Iré más allá del consabido demos lápices y libros. Regalemos más pinceles, colores, hojas en blanco (lisas, rayadas, cuadriculadas), guitarras, pelotas de fútbol o de básquetbol. Apoyemos a los más jóvenes y a los más pequeños para que aprendan a jugar y a trabajar en equipo, además de alimentarles su creatividad y su curiosidad. Así aprendemos, también, a reconocer que como seres humanos no solo somos diferentes sino complementarios, como me dijo alguien muy sabio hace un par de días. Retomemos ideas de la #CulturaCiudadana de Antanas Mockus, quien en sus dos períodos como alcalde de Bogotá redujo la tasa de homicidios en la ciudad en un 40 %, entre otros aspectos positivos. A Colombia le ha hecho tanto bien el acercarse a este “enfoque de política pública que parte de la premisa de que con frecuencia los retos que enfrentan ciudades u organizaciones no se solucionan a través de la creación de nuevas leyes o del incremento del control y el castigo, sino a través de la transformación voluntaria y activa de los comportamientos, creencias y actitudes de los ciudadanos, en la dirección planteada por la ley”. Ha hecho tanto bien que Mockus y su equipo lo han llevado a otras 15 ciudades de América y Europa.
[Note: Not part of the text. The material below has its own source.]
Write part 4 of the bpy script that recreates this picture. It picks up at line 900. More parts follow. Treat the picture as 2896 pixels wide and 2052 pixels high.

¿Ejemplos de qué hacen? Teatro invisible, intervención en espacios públicos  (como murales) , juegos de mesa públicos, pasaporte del buen turista, formación a periodistas y otros profesionales en temáticas específicas. Y lo mejor de todo es que funciona. Démonos el chance de que la música, el baile, el arte, los deportes, el diálogo nos devuelvan nuestra humanidad, porque como dice el físico Savas Dimopoulos en la película “La partícula de Dios”: “¿Por qué hacer arte? Las cosas que son menos importantes para nuestra supervivencia son las que realmente nos hacen humanos”. Son las que nos hacen vivir, pues. En El Salvador, en cualquier día de abril, y en cualquier otro país y cualquier otro día del año.